Why is this? Is it because somehow I still have a distorted view of God and of how he will handle my life, of how much he loves me? Is it because somewhere inside I thought that surrender would lead me to self-fulfilment, just in a more roundabout way? Is it because, as I go along this path of choosing I feel that past choices now leave me with a far reduced freedom, such that now my choices are not really choices at all? 

Or is it because I sometimes forget where I am and with whom I am, curled up in the arms of my Father, with my older brother alongside me and Holy Spirit assuring me of my inclusion in their commitment of forever-love?

I think about Mary and I wonder about her heart. We say that she ‘models perfect surrender’ - do we mean by that that she graciously and gently submitted her heart to God and his will? That somehow inside herself she knew his will was perfect and good, that she would be safe? Was there no struggle? 

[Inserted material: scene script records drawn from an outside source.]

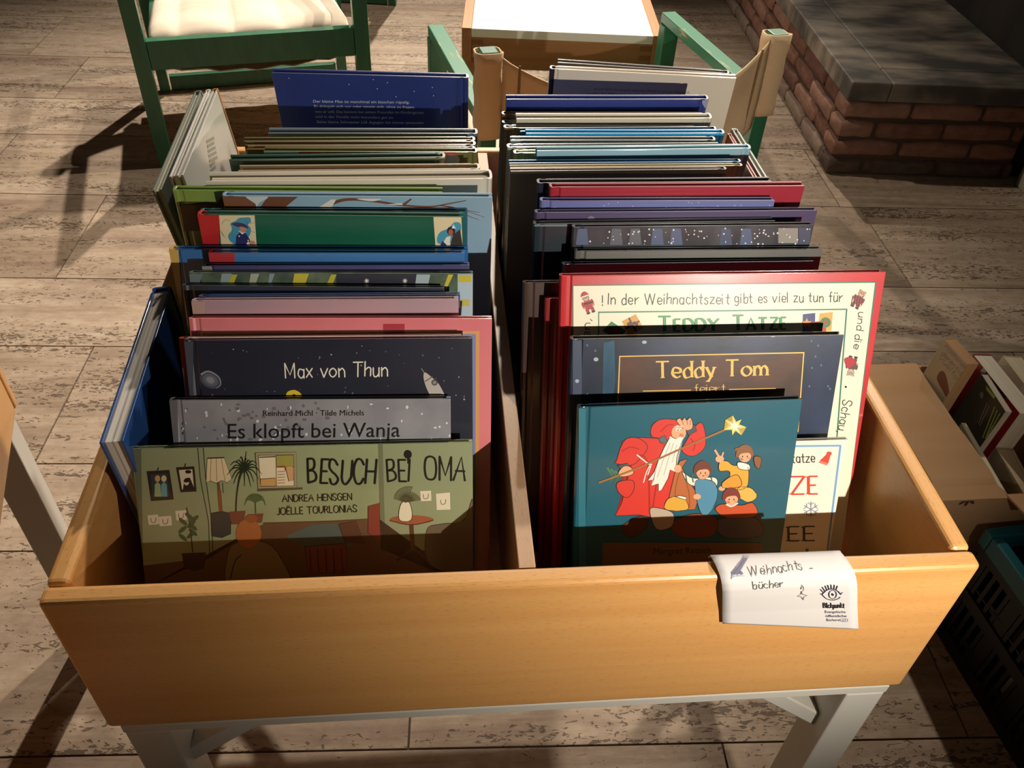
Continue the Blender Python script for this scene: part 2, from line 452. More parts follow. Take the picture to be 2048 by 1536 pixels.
    def pen(s, part, txt, p0, p1, h, m, layer=3, weight=0.09, serif=False, sc=False, gap=2.2, jit=0.0, thin=0.35, clipv=None):
        A, X, U = s.frame(p0, p1, h)
        rnd = random.Random(len(txt) * 7 + 1)
        glyphs, x = [], 0.0
        for ch in txt:
            k = 1.0
            if ch == ' ': x += 5.0; continue
            if sc and ch.islower(): ch = ch.upper(); k = 0.80
            wd, st = GLYPH[ch]
            glyphs.append((x, k, st, ch)); x += wd * k + gap
        tot = x - gap
        ul = math.hypot(*U)
        for x0, k, st, ch in glyphs:
            jx, jy, js = rnd.uniform(-jit, jit) * 8, rnd.uniform(-jit, jit) * 6, rnd.uniform(-jit, jit)
            for sm, pts in st:
                q = catmull(pts, False) if sm else pts
                def T(p):
                    gx = x0 + p[0] * k + jx + js * p[1]; gy = (p[1] * k + jy) / 10
                    return (A[0] + X[0] * gx / tot + U[0] * gy, A[1] + X[1] * gx / tot + U[1] * gy)
                L = [T(p) for p in q]
                if clipv is not None and max(p[1] for p in q) < clipv: continue
                if serif:
                    ang = math.atan2(X[1], X[0])
                    def nib(dx, dy):
                        # thick on stems and falling diagonals, thin on hairlines
                        a = math.atan2(dy, dx) - ang - math.radians(20)
                        return ul * weight * (thin + (1 - thin) * abs(math.sin(a)))
                    s.ribbon(part, L, 0, m, layer, nib=nib)
                    for e, f in ((0, 1), (-1, -2)):
                        p, r = q[e], q[f]
                        if p[1] in (0, 10, 6, -3) and abs(p[1] - r[1]) > 1.2 * abs(p[0] - r[0]) * (0.45):
                            hw = 1.25; yy = p[1] + (0.25 if p[1] in (0, -3) else -0.25)
                            if p[1] == 6 and not ch.islower(): continue
                            s.ribbon(part, [T((p[0] - hw, yy)), T((p[0] + hw, yy))], ul * 0.055, m, layer)
                else:
                    s.ribbon(part, L, ul * weight, m, layer)
                    # round pen ends
                    for p in (L[0], L[-1]):
                        r = ul * weight / 2
                        s.face(part, [(p[0] + r * math.cos(a), p[1] + r * math.sin(a)) for a in [i * math.pi / 4 for i in range(8)]], m, layer)
    def done(s):
        for part, (bm, mats) in s.bms.items():
            fs = list(bm.faces); n = len(fs)
            if not n: continue
            lo = np.array([[min(v.co[i] for v in f.verts) for i in (0, 2)] for f in fs]); hi = np.array([[max(v.co[i] for v in f.verts) for i in (0, 2)] for f in fs])
            size = (hi - lo).max(axis=1); lab = np.arange(n)
            gap = np.maximum(0, np.maximum(lo[:, None] - hi[None], lo[None] - hi[:, None]))
            near = np.sqrt((gap ** 2).sum(2)) <= np.maximum(0.0195, 0.49 * np.maximum(size[:, None], size[None]))
            while True:                                   # prints that stand far apart become objects of their own
                new = np.where(near, lab[None], n).min(axis=1)
                if (new == lab).all(): break
                lab = new
            for k in sorted(set(lab.tolist())):
                sub = bmesh.new(); used = []
                for i in np.nonzero(lab == k)[0]:
                    f = sub.faces.new([sub.verts.new(v.co) for v in fs[i].verts])
                    m = mats[fs[i].material_index]
                    if m not in used: used.append(m)
                    f.material_index = used.index(m)
                bmesh.ops.triangulate(sub, faces=[f for f in sub.faces if len(f.verts) > 4])
                if s.warp:
                    for v in sub.verts: v.co = s.warp(v.co)
                link_mesh(part, sub, used, s.parent)
            bm.free()
        s.bms = {}
def art_on(b, crop): return Art(b.P, b.R, b.W, b.H, crop, b.cover)

def catmull(pts, closed, k=5):
    n = len(pts); out = []
    if n < 3: return list(pts)
    rng = range(n) if closed else range(n - 1)
    for i in rng:
        if closed: a, b, c, d = (pts[(i + j) % n] for j in (-1, 0, 1, 2))
        else: a, b, c, d = pts[max(i - 1, 0)], pts[i], pts[i + 1], pts[min(i + 2, n - 1)]
        for t in [j / k for j in range(k)]:
            out.append(tuple(0.5 * (2 * b[q] + (c[q] - a[q]) * t + (2 * a[q] - 5 * b[q] + 4 * c[q] - d[q]) * t * t + (3 * b[q] - a[q] - 3 * c[q] + d[q]) * t ** 3) for q in (0, 1)))
    if not closed: out.append(tuple(pts[-1]))
    return out

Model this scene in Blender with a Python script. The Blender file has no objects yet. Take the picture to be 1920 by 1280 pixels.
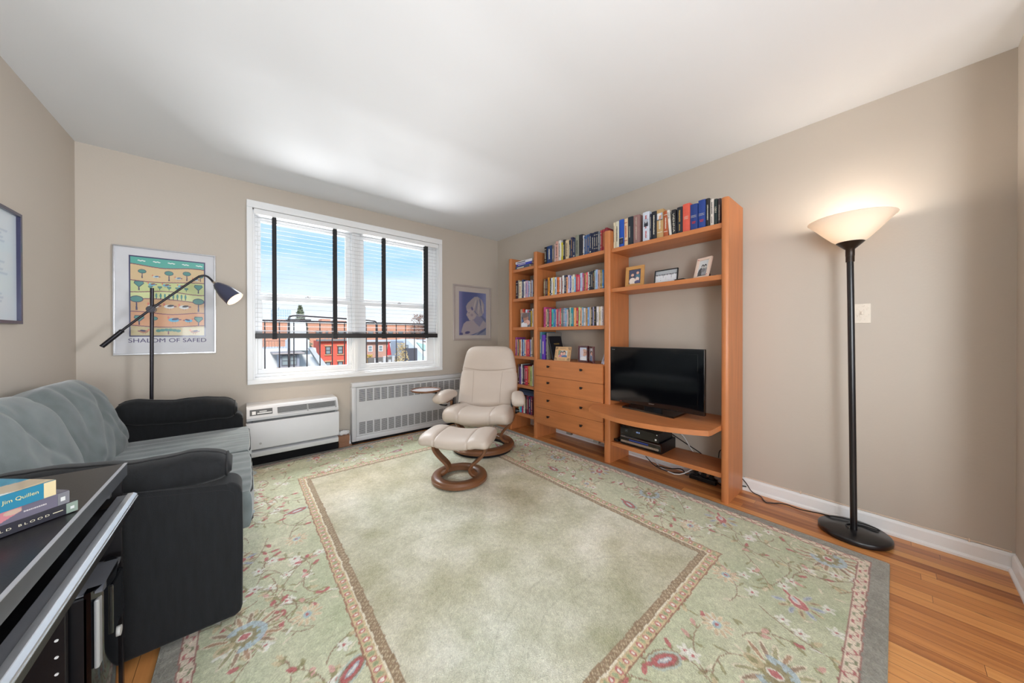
import bpy, bmesh, math, random
import numpy as np
from mathutils import Vector, Matrix
PI = math.pi
random.seed(4)
scene = bpy.context.scene
col = scene.collection

# ---------------------------------------------------------------- camera
cd = bpy.data.cameras.new('camera'); cam = bpy.data.objects.new('camera', cd); col.objects.link(cam)
yaw, pit, rol = math.radians(39.946), math.radians(0.246), math.radians(-0.084)
fw = Vector((math.sin(yaw)*math.cos(pit), math.cos(yaw)*math.cos(pit), -math.sin(pit)))
rt = Vector((math.cos(yaw), -math.sin(yaw), 0)); up = rt.cross(fw)
r2 = rt*math.cos(rol) + up*math.sin(rol); u2 = -rt*math.sin(rol) + up*math.cos(rol)
m3 = Matrix((r2, u2, -fw)).transposed()
cam.matrix_world = Matrix.Translation((0, 0, 1.15)) @ m3.to_4x4()
cd.sensor_width = 36; cd.lens = 600.2/1920*36; cd.shift_y = -8.63/1920
cd.clip_start = 0.02; cd.clip_end = 2000
scene.camera = cam

# ---------------------------------------------------------------- world: blue sky with thin high cloud
w = bpy.data.worlds.new('sky'); scene.world = w; w.use_nodes = True
nt = w.node_tree; nt.nodes.clear()
N = lambda t: nt.nodes.new(t); L = nt.links.new
out = N('ShaderNodeOutputWorld'); bg = N('ShaderNodeBackground'); bg.inputs[1].default_value = 1.1
tc = N('ShaderNodeTexCoord'); sep = N('ShaderNodeSeparateXYZ'); L(tc.outputs['Generated'], sep.inputs[0])
rp = N('ShaderNodeValToRGB'); L(sep.outputs[2], rp.inputs[0])
e = rp.color_ramp.elements
e[0].position = 0.0; e[0].color = (.80, .85, .90, 1)
e[1].position = 0.62; e[1].color = (.16, .42, .86, 1)
a = e.new(0.06); a.color = (.78, .87, .95, 1)
a = e.new(0.22); a.color = (.38, .66, .95, 1)
a = e.new(-0.0); a.color = (.80, .85, .90, 1)
mp = N('ShaderNodeMapping'); L(tc.outputs['Generated'], mp.inputs[0]); mp.inputs['Scale'].default_value = (2.2, 2.2, 9)
nz = N('ShaderNodeTexNoise'); L(mp.outputs[0], nz.inputs[0]); nz.inputs['Scale'].default_value = 1.7; nz.inputs['Detail'].default_value = 6
cr = N('ShaderNodeValToRGB'); L(nz.outputs[0], cr.inputs[0]); cr.color_ramp.elements[0].position = .38; cr.color_ramp.elements[1].position = .70
mm = N('ShaderNodeMath'); mm.operation = 'MULTIPLY'; L(cr.outputs[0], mm.inputs[0]); mm.inputs[1].default_value = .85
mx = N('ShaderNodeMixRGB'); L(mm.outputs[0], mx.inputs[0]); L(rp.outputs[0], mx.inputs[1]); mx.inputs[2].default_value = (.86, .91, .95, 1)
L(mx.outputs[0], bg.inputs[0]); L(bg.outputs[0], out.inputs[0])

# ---------------------------------------------------------------- light and exposure
def area(name, loc, aim, sx, sy, power, color=(1, 1, 1)):
    l = bpy.data.lights.new(name, 'AREA'); l.shape = 'RECTANGLE'; l.size = sx; l.size_y = sy; l.energy = power; l.color = color
    o = bpy.data.objects.new(name, l); col.objects.link(o); o.location = loc
    o.rotation_euler = (Vector(aim)-Vector(loc)).to_track_quat('-Z', 'Y').to_euler(); return o
area('ceiling_bounce', (-.4, -1.2, .9), (-.5, 1.5, 2.6), 1.2, 1.0, 66, (.88, .945, 1))
area('room_fill', (.2, -2.6, 1.2), (.9, 2.2, 1.9), 2.0, 1.2, 42, (.88, .945, 1))
l_ = area('left_wall_wash', (2.2, -.75, 1.7), (-.918, 2.6, 1.35), .7, .7, 10, (.93, .96, 1)); l_.data.spread = math.radians(55)
l_ = area('right_wall_wash', (-.4, -1.5, 1.5), (2.863, -.25, 1.25), .9, .9, 3.6, (.87, .945, 1)); l_.data.spread = math.radians(45)
area('added_low_window_fill', (1.0, 14.0, -2.8), (1.0, 3.7, 1.6), 9.0, 2.6, 3600, (.97, .98, 1))  # added area lamp below the window view, lifts the ceiling
area('added_high_window_fill', (1.0, 8.2, 6.0), (1.0, 2.6, .5), 6.0, 3.5, 1600, (.90, .96, 1))  # added area lamp above the window view, brightens the rug
sl = bpy.data.lights.new('hazy_sun', 'SUN'); sl.energy = 3.3; sl.angle = math.radians(12); sl.color = (1, .97, .93)
so_ = bpy.data.objects.new('hazy_sun', sl); col.objects.link(so_); so_.rotation_euler = Vector((.25, .85, -.55)).to_track_quat('-Z', 'Y').to_euler()
vs = scene.view_settings
vs.view_transform = 'Standard'; vs.look = 'None'; vs.exposure = 0.13; vs.gamma = 1.0; vs.use_curve_mapping = False

XL, XR, YB, YN, H = -.918, 2.863, 3.743, -.38, 2.536

# ---------------------------------------------------------------- materials
def srgb(h):
    if isinstance(h, str): c = [int(h[i:i+2], 16)/255 for i in (0, 2, 4)]
    else: c = [v/255 for v in h]
    return tuple((v/12.92 if v <= .04045 else ((v+.055)/1.055)**2.4) for v in c)
MATS = {}
def mat(name, color, rough=.5, metal=0, noise=0, nscale=8, bump=0, bscale=60, sheen=0, coat=0, stretch=None, spec=None, emit=None, alpha=None):
    if name in MATS: return MATS[name]
    m = bpy.data.materials.new(name); m.use_nodes = True; t = m.node_tree; b = t.nodes['Principled BSDF']
    c = (*srgb(color), 1) if not (isinstance(color, tuple) and max(color) <= 1) else (*color, 1)
    b.inputs['Base Color'].default_value = c; b.inputs['Roughness'].default_value = rough; b.inputs['Metallic'].default_value = metal
    if spec is not None: b.inputs['Specular IOR Level'].default_value = spec
    if sheen: b.inputs['Sheen Weight'].default_value = sheen; b.inputs['Sheen Roughness'].default_value = .35
    if coat: b.inputs['Coat Weight'].default_value = coat; b.inputs['Coat Roughness'].default_value = .08
    if emit: b.inputs['Emission Color'].default_value = (*srgb(emit[0]), 1); b.inputs['Emission Strength'].default_value = emit[1]
    tcn = t.nodes.new('ShaderNodeTexCoord'); mpn = t.nodes.new('ShaderNodeMapping'); t.links.new(tcn.outputs['Object'], mpn.inputs[0])
    if stretch: mpn.inputs['Scale'].default_value = stretch
    n = t.nodes.new('ShaderNodeTexNoise'); n.inputs['Scale'].default_value = nscale; n.inputs['Detail'].default_value = 5; t.links.new(mpn.outputs[0], n.inputs[0])
    k = noise if noise else .03
    hs = t.nodes.new('ShaderNodeHueSaturation'); hs.inputs['Color'].default_value = c
    mr = t.nodes.new('ShaderNodeMapRange'); mr.inputs[1].default_value = .3; mr.inputs[2].default_value = .7; mr.inputs[3].default_value = 1-k; mr.inputs[4].default_value = 1+k
    t.links.new(n.outputs[0], mr.inputs[0]); t.links.new(mr.outputs[0], hs.inputs['Value']); t.links.new(hs.outputs[0], b.inputs['Base Color'])
    if bump:
        n2 = t.nodes.new('ShaderNodeTexNoise'); n2.inputs['Scale'].default_value = bscale; n2.inputs['Detail'].default_value = 4; t.links.new(tcn.outputs['Object'], n2.inputs[0])
        bp = t.nodes.new('ShaderNodeBump'); bp.inputs['Strength'].default_value = bump; bp.inputs['Distance'].default_value = .004
        t.links.new(n2.outputs[0], bp.inputs['Height']); t.links.new(bp.outputs[0], b.inputs['Normal'])
    MATS[name] = m; return m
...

Is surrender really surrender if there is no struggle? 

Later, we read that Mary “pondered these things in her heart." She thought about what was happening with her son, and possibly about the implications for her as she surrendered again her right to have him with her to old age; her right to have some say in how he managed his life. She thought about these things, possibly she wrestled with them. But it seems that she kept quiet, and that is not something I find easy!

I confess my longing for a vision of surrender - of my present and particular surrender - as worthwhile. Surely this is what Jesus had in the garden? What Mary had at the foot of his cross? I want a vision that would supersede (not remove) all the discomfort, all the anxiety, all the angry expressions of my Self as she writhes on the altar. I find myself focused instead on the nature of these choices - to be a mother, to be at home, to have no reputation - and they seem to lack value. I long to keep in mind the bigger story, the story of Jesus and his kingdom breaking into this world, into my life, reconciling, restoring, recreating. 

I wonder how Mary did that? How did she keep her eye on the bigger story, rather than on her own personal part in it, that was at times painful in the extreme?


“I say this prayer to you, Yahweh, for at daybreak you listen for my voice; and at dawn I hold myself in readiness for you, I watch for you” (Psalm 5,3).